ZB returns to profitability

HARARE - Zimbabwe Stock Exchange-listed financial services group, ZB Financial Holdings (ZB), yesterday said it recorded a 191 percent increase in profits to $8,9 million last year from a loss of $9,8 million in 2014.

ZB chief executive Ron Mutandagayi told analysts that the company, which performed exceptionally well in spite of the volatile economic conditions, will continue to look for opportunities to grow its asset base and profits.

“The recent recapitalisation of the banking operations by the injection of $20 million through Treasury Bills during the year has strengthened overall underwriting capacity which the group will leverage on, going forward,” he said.

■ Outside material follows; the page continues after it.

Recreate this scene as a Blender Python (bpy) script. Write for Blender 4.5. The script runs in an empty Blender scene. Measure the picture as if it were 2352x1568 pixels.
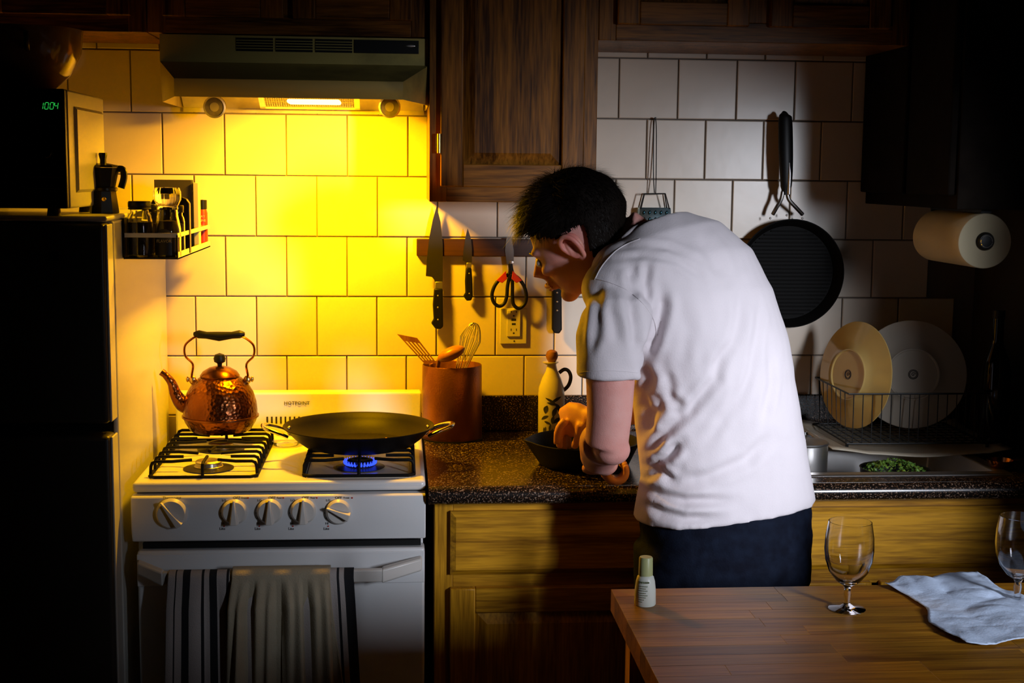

In the 12 months to December 2015, ZB saw its aggregate earnings from lending and trading activities increasing from $11,9 million in 2014 to $13,6 million despite a 13 percent reduction in net interest income.

“This positive outturn was achieved as a result of a $10,9 million recovery from previously written off debts. Gross loan impairment charges during the year increased by 80 percent from $7,7 million in 2014 to $13,8 million in 2015. The depressed net interest income is a result of a reduced credit portfolio and a general weakening of rates as credit absorption capacity on the market continued to deteriorate,” Mutandagayi said.

He added that ZB’s net revenue reduced by one percent to $56,7 million in 2015 compared to $57,3 million in 2014.

“This was largely as a result of a higher fair value loss on investment properties and stocks which amounted to $2,7 million in 2015 compared to $0,8 million in 2014, an increase of 251 percent,” he said.

The financial services group, which closed its two branches in Redcliff and Checheche and relocated its head office to a new complex in Avondale, also witnessed its total assets increasing by 12 percent from $379,8 million in 2014 to close the year 2015 at $424,1 million.

“A rebalancing of the asset mix was undertaken during the year, and saw an 871 percent increase in money market investments ($117,5 million) being achieved against a 32 percent reduction in credit instruments ($99,6 million).

“While credit creation receded in response to amplified default risk, money market instruments, largely treasury instruments, were chosen for their mild impact on capital adequacy measurements,” Mutandagayi said.

Although Zimbabwe’s deposits remained transitory and very sensitive to short-term market dynamics in 2015, ZB’s deposits increased by five percent to close the year at $269,7 million.

Comments (2)

congratulations zb on your return to profitability and am glad to have been part of you for almost 30 years. This is the only way to go.Invest wisely .

B mtisi - 24 March 2016

Well done ZB Bank. Have been waiting for such good news. I was a loyal and dedicated employee and now I am your advocate client. I encourage you to now peruse strategies that will show up your share price so that you gain more confidence of the investing public and new customers.